■ Job
Copy all lines below containing "script".

----

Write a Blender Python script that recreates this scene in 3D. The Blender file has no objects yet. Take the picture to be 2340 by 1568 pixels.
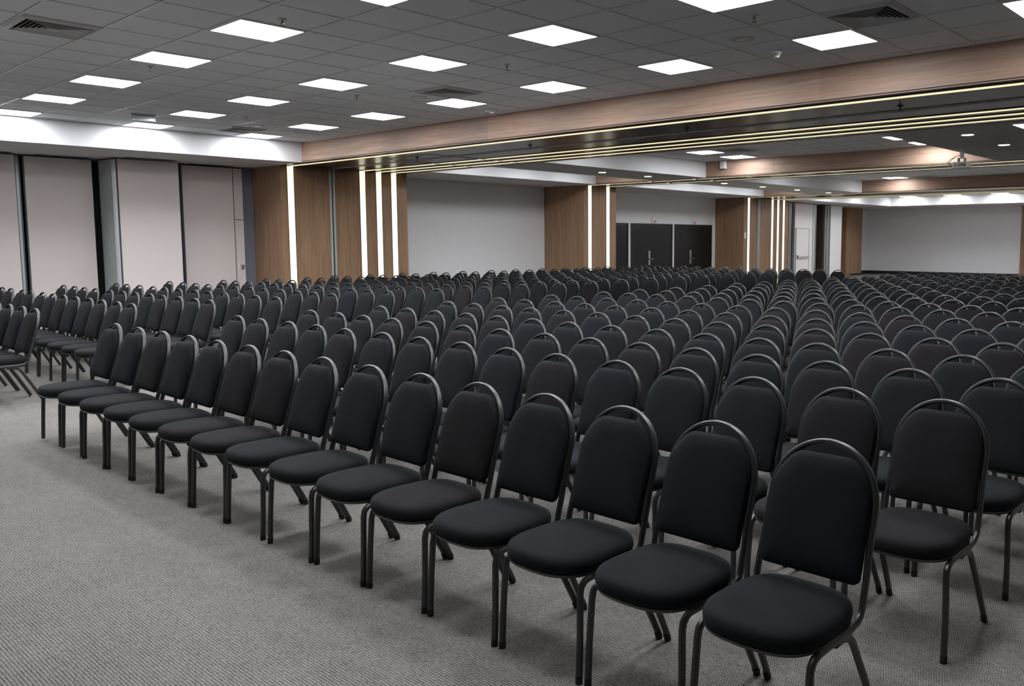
import bpy, math, random
from math import pi, sin, cos, radians as R
from mathutils import Matrix, Vector

# ---------------------------------------------------------------- camera
scn = bpy.context.scene
col = scn.collection
YAW, PITCH, ROLL = R(41.11), R(5.66), R(0.01)
FPX, PPX, PPY = 1949.0, 1400.0, 743.0        # focal length and optical centre of the 2340x1568 crop
fwd = Vector((cos(YAW)*cos(PITCH), sin(YAW)*cos(PITCH), -sin(PITCH)))
right = Vector((sin(YAW), -cos(YAW), 0))
up = right.cross(fwd)
right, up = cos(ROLL)*right + sin(ROLL)*up, -sin(ROLL)*right + cos(ROLL)*up
cam = bpy.data.cameras.new('camera')
cam.sensor_width = 36.0
cam.lens = FPX/2340*36
cam.shift_x = (1170-PPX)/2340
cam.shift_y = -(784-PPY)/2340
cam.clip_start = 0.05
cam.clip_end = 200
camo = bpy.data.objects.new('camera', cam)
col.objects.link(camo)
m = Matrix((right, up, -fwd)).transposed().to_4x4()
m.translation = Vector((0, 0, 1.6))
camo.matrix_world = m
scn.camera = camo

# ---------------------------------------------------------------- world, exposure
w = bpy.data.worlds.new('world')
scn.world = w
w.use_nodes = True
w.node_tree.nodes['Background'].inputs[0].default_value = (0.02, 0.02, 0.02, 1)
w.node_tree.nodes['Background'].inputs[1].default_value = 0.1
vs = scn.view_settings
vs.view_transform = 'Standard'
vs.look = 'None'
vs.gamma = 1
vs.use_curve_mapping = False
vs.exposure = 0.0
PANEL = 31.0       # radiance of the ceiling light panels
STRIP = 1.05       # radiance of the warm led strips

H = 3.484          # main ceiling height
S = 3.102          # dropped ceiling / beam underside height

# ---------------------------------------------------------------- materials
def mat(name, colr=(.5, .5, .5), rough=.6, metal=0, spec=.5, coat=0, sheen=0):
    m = bpy.data.materials.new(name)
    m.use_nodes = True
    b = m.node_tree.nodes['Principled BSDF']
    b.inputs['Base Color'].default_value = (*colr, 1)
    b.inputs['Roughness'].default_value = rough
    b.inputs['Metallic'].default_value = metal
    b.inputs['Specular IOR Level'].default_value = spec
    b.inputs['Coat Weight'].default_value = coat
    b.inputs['Sheen Weight'].default_value = sheen
    return m

class NT:
    """tiny node helper"""
    def __init__(s, m):
        s.t = m.node_tree
        s.b = s.t.nodes['Principled BSDF']
        s.co = s.t.nodes.new('ShaderNodeTexCoord')
    def n(s, kind, **kw):
        x = s.t.nodes.new(kind)
        for k, v in kw.items():
            setattr(x, k, v)
        return x
    def l(s, a, b):
        s.t.links.new(a, b)
    def val(s, sock, v):
        if hasattr(v, 'is_linked') or hasattr(v, 'links'):
            s.l(v, sock)
        else:
            sock.default_value = v
    def math(s, op, a, b=0.0, c=0.0, clamp=False):
        x = s.n('ShaderNodeMath', operation=op, use_clamp=clamp)
        for i, v in enumerate((a, b, c)):
            if i < len(x.inputs):
                s.val(x.inputs[i], v)
        return x.outputs[0]
    def mapping(s, scale=(1, 1, 1), src='Object', rot=(0, 0, 0)):
        x = s.n('ShaderNodeMapping')
        s.l(s.co.outputs[src], x.inputs[0])
        x.inputs['Scale'].default_value = scale
        x.inputs['Rotation'].default_value = rot
        return x.outputs[0]
    def noise(s, vec, scale, detail=4, rough=.6, dist=0):
        x = s.n('ShaderNodeTexNoise')
        s.l(vec, x.inputs['Vector'])
        x.inputs['Scale'].default_value = scale
        x.inputs['Detail'].default_value = detail
        x.inputs['Roughness'].default_value = rough
        x.inputs['Distortion'].default_value = dist
        return x.outputs['Fac']
    def ramp(s, fac, stops):
        x = s.n('ShaderNodeValToRGB')
        s.l(fac, x.inputs[0])
        e = x.color_ramp.elements
        while len(e) < len(stops):
            e.new(.5)
        for i, (p, c) in enumerate(stops):
            e[i].position = p
            e[i].color = (*c, 1)
        return x.outputs[0]
    def mix(s, fac, a, b, mode='MIX'):
        x = s.n('ShaderNodeMix', data_type='RGBA', blend_type=mode)
        s.val(x.inputs[0], fac)
        s.val(x.inputs[6], a)
        s.val(x.inputs[7], b)
        return x.outputs[2]
    def bump(s, h, strength=.3, dist=.002):
        x = s.n('ShaderNodeBump')
        x.inputs['Strength'].default_value = strength
        x.inputs['Distance'].default_value = dist
        s.l(h, x.inputs['Height'])
        s.l(x.outputs[0], s.b.inputs['Normal'])

def wood(name, grain, dark=(.155, .083, .050), light=(.335, .195, .122), rough=.5, panel=2.75, spec=.35):
    """laminate with the grain along axis 'grain' (0 x, 1 y, 2 z)"""
    m = mat(name, rough=rough, spec=spec)
    k = NT(m)
    sc = [42.0, 42.0, 42.0]
    sc[grain] = 1.6
    v = k.mapping(tuple(sc))
    f1 = k.noise(v, 1.0, 6, .62, .6)
    sc2 = [9.0, 9.0, 9.0]
    sc2[grain] = .45
    f2 = k.noise(k.mapping(tuple(sc2)), 1.0, 3, .5, 1.2)
    f = k.math('ADD', k.math('MULTIPLY', f1, .55), k.math('MULTIPLY', f2, .45))
    c = k.ramp(f, [(.30, dark), (.52, tuple((a+b)/2 for a, b in zip(dark, light))), (.72, light)])
    # sheet to sheet tone
    sep = k.n('ShaderNodeSeparateXYZ')
    k.l(k.co.outputs['Object'], sep.inputs[0])
    ax = 1 if grain == 1 else 0
    fl = k.math('FLOOR', k.math('DIVIDE', k.math('ADD', sep.outputs[ax], .94), panel))
    wn = k.n('ShaderNodeTexWhiteNoise', noise_dimensions='1D')
    k.l(fl, wn.inputs['W'])
    tone = k.math('ADD', k.math('MULTIPLY', wn.outputs[0], .16), .92)
    g = k.n('ShaderNodeCombineColor')
    for i in range(3):
        k.l(tone, g.inputs[i])
    c = k.mix(1.0, c, g.outputs[0], 'MULTIPLY')
    k.l(c, k.b.inputs['Base Color'])
    k.bump(f1, .12, .001)
    return m

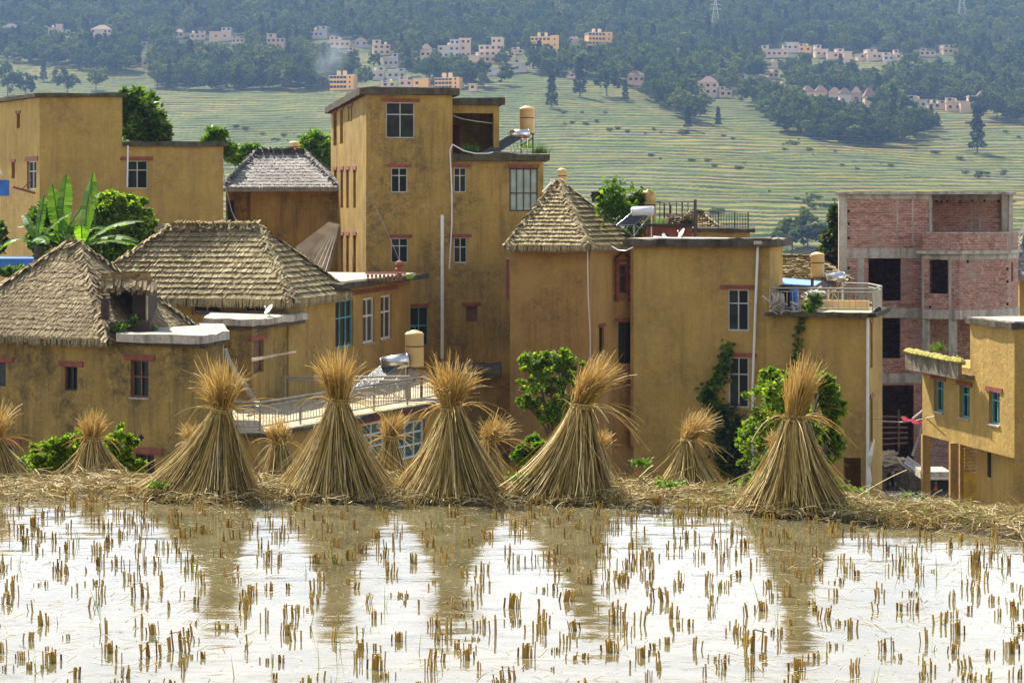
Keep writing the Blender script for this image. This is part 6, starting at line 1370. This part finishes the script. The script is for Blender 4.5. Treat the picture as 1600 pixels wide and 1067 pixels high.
protoT = {('round', 0): far_tree_proto('round', 61), ('round', 1): far_tree_proto('round', 62), ('broad', 0): far_tree_proto('broad', 63), ('broad', 1): far_tree_proto('broad', 64), ('tall', 0): far_tree_proto('tall', 65), ('tall', 1): far_tree_proto('tall', 66)}
usedT = set()
LT = {'round': 'rounded dark tree in the wood around the far hillside village', 'broad': 'spreading paler tree in the wood around the far hillside village', 'tall': 'slender dark conifer among the woods of the far hillside'}
GT = {'round': 'rounded trees of the far wood', 'broad': 'spreading trees of the far wood', 'tall': 'conifers of the far wood'}
def put_tree(kind, px, py, hpx, label=None, grp=True, wide=1.):
    X, Y, Z = ground_at(px, py); key = (kind, rf.randrange(2)); src = protoT[key]
    if key in usedT: o = copy_tree(src)
    else: o = src; usedT.add(key)
    H0 = {'round': 11.8, 'broad': 11.6, 'tall': 14.5}[kind]; s = hpx*Y/F/H0; o.location = (X, Y, Z-.3); o.scale = (s*wide, s*wide, s); o.rotation_euler.z = rf.uniform(0, 6.28)
    tag(o, label or LT[kind], 'tree', GT[kind] if grp else None)
    if not grp and 'group' in o: del o['group']
    return o
LB = [(0,96),(60,104),(100,108),(140,112),(190,116),(235,106),(245,140),(330,142),(480,140),(520,140),(640,146),(800,142),(830,116),(900,122),(950,122),(1000,150),(1050,182),(1085,196),(1110,160),(1190,170),(1220,206),(1300,224),(1400,230),(1455,214),(1470,166),(1500,188),(1600,192)]
def lower(px): return float(np.interp(px, [a for a, b in LB], [b for a, b in LB]))
def blocked(px, py, h):
    for hx, hb, hw, hh in HB_:
        if abs(px-hx) < hw/2+9:
            if hb-2 < py < hb+h*.9+4 and py-h < hb-.22*hh: return True
            if hb-8 < py <= hb-2 and abs(px-hx) < hw/2+1: return True
    return False
cand = []
for i in range(2600):
    px = rf.uniform(-8, 1608); lo = lower(px); py = lo-rf.random()**1.3*46; h = rf.uniform(22, 38)*(.75+.25*(py/150))
    if 1455 < px < 1510 and 118 < py < 150: continue
    if any(abs(px-a)/9+abs(py-b_)/5 < 1. for a, b_ in cand) or blocked(px, py, h): continue
    cand.append((px, py)); kd = rf.choices(('round', 'broad', 'tall'), (5, 3, 2))[0]
    if len(cand) <= 262: put_tree(kd, px, py, h*(1.15 if kd == 'tall' else 1), wide=rf.uniform(.85, 1.15))
rest_pts = cand[262:]
for px, py, h, kd, lb in ((862,170,58,'tall','tall dark conifer standing alone on the green terraces left of centre'),(906,152,62,'tall','second tall conifer at the upper edge of the green terraces'),(977,159,34,'tall','short conifer below the lone hipped house'),(948,150,50,'round','big round tree at the top edge of the green terraces'),(1075,203,38,'tall','pointed tree at the tip of the wood running down the terraces'),(1122,198,32,'tall','small conifer right of the wood tip on the terraces'),
    (1527,240,76,'tall','tallest conifer standing alone on the right hand terraces'),(40,152,40,'round','dark tree on the upper left terraces above the flat roof'),(68,128,36,'tall','conifer on the upper left terraces'),(105,150,44,'broad','pale tree just above the long flat roof at the left'),(150,142,36,'broad','pale bushy tree behind the left flat roof'),(12,150,50,'round','dark tree at the left margin above the flat roof'),
    (1238,402,52,'broad','pale tree at the foot of the terraces right of the mossy roof'),(1262,406,56,'round','dark round tree at the foot of the terraces right of the mossy roof'),(1222,404,34,'broad','low tree touching the corner of the mossy roof'),(1283,404,40,'round','round tree left of the unfinished brick house')):
    put_tree(kd, px, py, h, lb, False, 1.35 if py > 300 else 1.)
plant('tree', 'dark green tree pressed against the left side of the brick house', 'tree', [E3(1303,375,104,13,22), E3(1308,345,104,9,20), E3(1298,400,104,18,18)], 110, .34, 'leaf_dark', tuple(P3(1305,440,104)), .12, G(71), nb=30)
# --- the mass of the wood: instances on points ---
r = G(80); ptsF = []
yv = 1130.
while yv < 2560:
    sp = 9.0+(yv-1130)*.0035; hw = yv*.285; n = int(2*hw/sp); x = -hw+2*hw*(np.arange(n)+r.uniform(0, 1, n))/n; y = yv+r.uniform(-.5, .5, n)*sp; z = Hs(x, y)
    px = CX+x/y*F; py = HY-(z-CZ)/y*F; k = np.array([(b_ < lower(a)-30) and not blocked(a, b_, 38) and b_ > -140 for a, b_ in zip(px, py)])
    ptsF.append(np.stack([x, y, z], -1)[k]); yv += sp*.92
for px, py in rest_pts: ptsF.append(np.array([ground_at(px, py)]))
ptsF = np.concatenate(ptsF)
me = bpy.data.meshes.new('wood'); me.from_pydata(ptsF.tolist(), [], []); wood = link('wood', me); tag(wood, 'wooded slope above the far village', 'wood', None, 'stuff')
ng = bpy.data.node_groups.new('wood_nodes', 'GeometryNodeTree'); ng.interface.new_socket('Geometry', in_out='INPUT', socket_type='NodeSocketGeometry'); ng.interface.new_socket('Geometry', in_out='OUTPUT', socket_type='NodeSocketGeometry')
gi = ng.nodes.new('NodeGroupInput'); go = ng.nodes.new('NodeGroupOutput'); join = ng.nodes.new('GeometryNodeJoinGeometry'); prev = gi.outputs[0]
srcs = [[c for c in protoT[k].children if c.name.startswith('crown')][0] for k in (('round',0),('round',1),('broad',0),('broad',1),('tall',0))]
def N(t, **kw):
    n_ = ng.nodes.new(t)
    for a, b_ in kw.items(): setattr(n_, a, b_)
    return n_
rid = N('FunctionNodeRandomValue', data_type='INT'); rid.inputs['Min'].default_value = 0; rid.inputs['Max'].default_value = 9; rid.inputs['Seed'].default_value = 3
for i, s in enumerate(srcs):
    cmp_ = N('FunctionNodeCompare', data_type='INT', operation='EQUAL' if i in (3, 4) else 'LESS_THAN')
    oi = N('GeometryNodeObjectInfo'); oi.inputs['Object'].default_value = s; oi.transform_space = 'ORIGINAL'
    ip = N('GeometryNodeInstanceOnPoints'); rr = N('FunctionNodeRandomValue', data_type='FLOAT_VECTOR'); rr.inputs['Min'].default_value = (-.08, -.08, 0); rr.inputs['Max'].default_value = (.08, .08, 6.28); rr.inputs['Seed'].default_value = 5+i
    rs_ = N('FunctionNodeRandomValue', data_type='FLOAT_VECTOR'); rs_.inputs['Min'].default_value = (.8, .8, .75); rs_.inputs['Max'].default_value = (1.35, 1.35, 1.35); rs_.inputs['Seed'].default_value = 15+i
    ra = N('FunctionNodeCompare', data_type='INT', operation='EQUAL')
    lo_, hi_ = [(0, 2), (3, 4), (5, 6), (7, 8), (9, 9)][i]
    ge = N('FunctionNodeCompare', data_type='INT', operation='GREATER_EQUAL'); le = N('FunctionNodeCompare', data_type='INT', operation='LESS_EQUAL'); an = N('FunctionNodeBooleanMath', operation='AND')
    ia = [s_ for s_ in ge.inputs if s_.type == 'INT']; ib = [s_ for s_ in le.inputs if s_.type == 'INT']
    ng.links.new(rid.outputs[2], ia[0]); ia[1].default_value = lo_; ng.links.new(rid.outputs[2], ib[0]); ib[1].default_value = hi_
    ng.links.new(ge.outputs[0], an.inputs[0]); ng.links.new(le.outputs[0], an.inputs[1]); ng.nodes.remove(cmp_); ng.nodes.remove(ra)
    ng.links.new(prev, ip.inputs['Points']); ng.links.new(an.outputs[0], ip.inputs['Selection']); ng.links.new(oi.outputs['Geometry'], ip.inputs['Instance']); ng.links.new(rr.outputs[0], ip.inputs['Rotation']); ng.links.new(rs_.outputs[0], ip.inputs['Scale']); ng.links.new(ip.outputs[0], join.inputs[0])
ng.links.new(join.outputs[0], go.inputs[0]); md = wood.modifiers.new('instances', 'NODES'); md.node_group = ng
# shrubs dotted over the terraces
sh = quads('terrace_shrub', leaf_quads(clumped((0,0,1.2), (2.,2.,1.4), 12, 26, G(90), .35)[0], .8, G(91), .5, .8), 'leaf_far_b'); first = True
SP_ = [(rf.uniform(180, 1600), 0) for _ in range(34)]; SP_ = [(a, rf.uniform(lower(a)+10, 345)) for a, _ in SP_]
for i in range(190):
    a_, b_ = rf.choice(SP_); px = a_+rf.gauss(0, 26); py = min(350, max(lower(px)+6, b_+rf.gauss(0, 4)))
    X, Y, Z = ground_at(px, py); o = sh if first else sh.copy()
    if not first: ROOT.objects.link(o)
    first = False; s_ = rf.uniform(.22, .75); o.location = (X, Y, Z); o.scale = (s_*rf.uniform(.8, 1.5), s_, s_*.8); tag(o, 'low dark shrub on the banks between the far rice terraces', 'shrub', 'shrubs on the far rice terraces')
# pylons
for px, base, top, lb in ((572,22,-45,'lattice pylon cut off by the top edge left of centre'),(956,18,-45,'lattice pylon cut off by the top edge above the right orange hotel'),(1118,56,16,'whole lattice pylon standing on the wooded ridge right of centre'),(1503,46,-6,'lattice pylon on the wooded slope at the right')):
    X, Y, Z = ground_at(px, base); H = (base-top)*Y/F+6; R = empty('pylon', (X, Y, Z), lb, 'pylon'); m = MB(); w0 = 3.2; Z0 = Z+2
    lv = [0, .16, .31, .45, .58, .70, .81, .91, 1.]; wd = lambda t: w0*(1-t)**1.1+.45
    for i in range(len(lv)-1):
        a, b_ = lv[i], lv[i+1]
        for sx, sy in ((-1,-1),(1,-1),(1,1),(-1,1)):
            p = lambda t, x, y: (X+x*wd(t), Y+y*wd(t), Z0+t*H); m.bar(p(a,sx,sy), p(b_,sx,sy), .13)
            nx_, ny_ = (sx, -sy) if sx == sy else (-sx, sy); m.bar(p(a,sx,sy), p(b_,nx_,ny_), .07).bar(p(b_,sx,sy), p(b_,nx_,ny_), .06)
    m.build('lattice_mast', 'conc', R)
    for t in (.68, .82, .95): MB().bar((X-5.5*(1.25-t*.6), Y, Z0+H*t), (X+5.5*(1.25-t*.6), Y, Z0+H*t), .16).bar((X-5.5*(1.25-t*.6), Y, Z0+H*t), (X, Y, Z0+H*t+1.6), .08).bar((X+5.5*(1.25-t*.6), Y, Z0+H*t), (X, Y, Z0+H*t+1.6), .08).build('cross_arm', 'conc', R)
# smoke drifting from the far village
t = NT('wood_smoke'); v = t.n('ShaderNodeVolumePrincipled'); v.inputs['Color'].default_value = (.85, .92, 1, 1)
gc = t.n('ShaderNodeTexCoord').outputs['Object']; mp = t.n('ShaderNodeMapping'); t.l(gc, mp.inputs[0]); ln = t.n('ShaderNodeVectorMath', operation='LENGTH'); t.l(gc, ln.inputs[0])
fall = t.rng(ln.outputs['Value'], .25, 1., 1., 0.); nz = t.noise(gc, 2.2, 4, .6)
t.l(t.math('MULTIPLY', t.math('MULTIPLY', fall, t.rng(nz, .40, .68)), .055), v.inputs['Density']); t.l(v.outputs[0], t.out.inputs['Volume']); M['smoke'] = t.m
X, Y, Z = ground_at(500, 140); m = MB(); bmh = bmesh.new(); bmesh.ops.create_icosphere(bmh, subdivisions=3, radius=1.); me = bpy.data.meshes.new('smoke'); bmh.to_mesh(me); bmh.free(); me.materials.append(t.m)
sm = link('smoke', me); sm.location = (X+5, Y+2, Z+16); sm.scale = (11, 8, 22); sm.rotation_euler = (0, math.radians(20), 0); tag(sm, 'blue wood smoke drifting up from the far village', 'smoke', None, 'stuff')
# the hazy air
t = NT('valley_haze'); v = t.n('ShaderNodeVolumePrincipled'); v.inputs['Color'].default_value = (.40, .62, 1., 1); v.inputs['Density'].default_value = .000125; v.inputs['Anisotropy'].default_value = .0
t.l(v.outputs[0], t.out.inputs['Volume'])
mb = MB(); mb.box((-1400, -330, -58), (1400, 3500, 430)); hz = mb.build('haze', 'smoke'); hz.data.materials[0] = t.m; tag(hz, 'thin blue haze filling the valley', 'haze', None, 'stuff')
bpy.context.view_layer.update()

----

■ Finished answer
Write a Blender Python script that recreates this scene in 3D. The Blender file has no objects yet. Take the picture to be 2340 by 1568 pixels.
Keep writing the Blender script for this image. This is part 6, starting at line 1370. This part finishes the script. The script is for Blender 4.5. Treat the picture as 1600 pixels wide and 1067 pixels high.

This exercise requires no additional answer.